En dehors de l’uniformisation du texte consonantique due aux copistes et de la vocalisation uniforme imposée par les Naqdanim, il y a un élément d’uniformité qui provient de la volonté des écrivains eux-mêmes. Si la langue des derniers écrits bibliques ressemble si fort à celle des écrits les plus anciens et diffère tant, par contre, de celle de la Mishna (IIe s. ap. J.-C.), c’est que l’hébreu de la Mishna reflète la langue parlée dans les écoles à l’époque de sa composition, tandis que les derniers écrivains bibliques ont généralement voulu imiter, en quelque mesure, le type à la fois sacré et classique des livres anciens. L’imitation, si imparfaite soit-elle, nous empêche de pouvoir regarder l’hébreu biblique de la dernière époque comme l’image de la langue parlée d’alors.
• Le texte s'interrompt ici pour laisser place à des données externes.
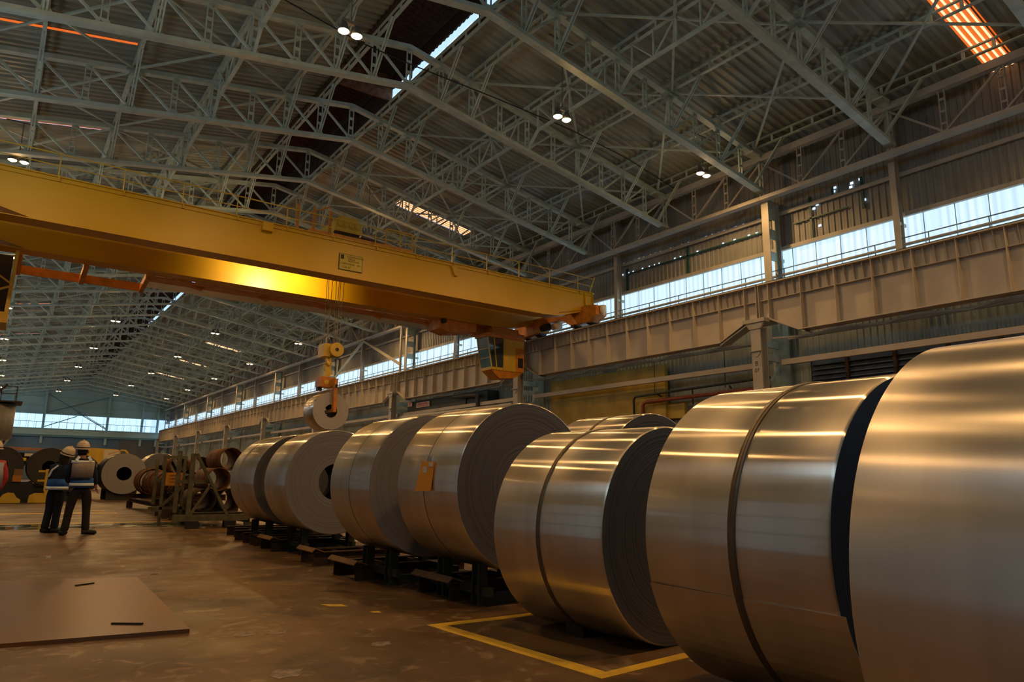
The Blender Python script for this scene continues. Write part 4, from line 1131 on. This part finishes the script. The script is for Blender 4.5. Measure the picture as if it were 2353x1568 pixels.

De tout ceci il ressort combien il est difficile de connaître l’évolution de l’hébreu biblique. La difficulté apparaîtra encore plus grande si l’on considère que nous ignorons la date, même approximative, de la composition ou de la rédaction de certains écrits[1].

b Nous nous contenterons donc de distinguer dans l’histoire de la langue hébraïque deux grandes périodes : la période préexilienne et la période postexilienne. La période préexilienne est l’âge d’or de la langue ; c’est, si l’on peut dire, la période de l’hébreu classique. Dans la période postexilienne la langue s’altère, en partie sous l’influence de l’araméen, qui devient de plus en plus exclusivement le langage

  1. Il serait aussi fort intéressant de savoir quelle langue parlaient les Israélites au temps de l’Exode, après plusieurs siècles de séjour en Égypte, quelle langue ils parlaient au moment de leur entrée en Canaan. Sur ce dernier point, on peut voir Bauer (Histor. Gramm. der hebr. Sprache, 1, p. 23) qui opine pour l’araméen, lequel n’était alors, d’après lui, qu’un dialecte de l’arabe. Mais les raisons alléguées ne sont pas convaincantes.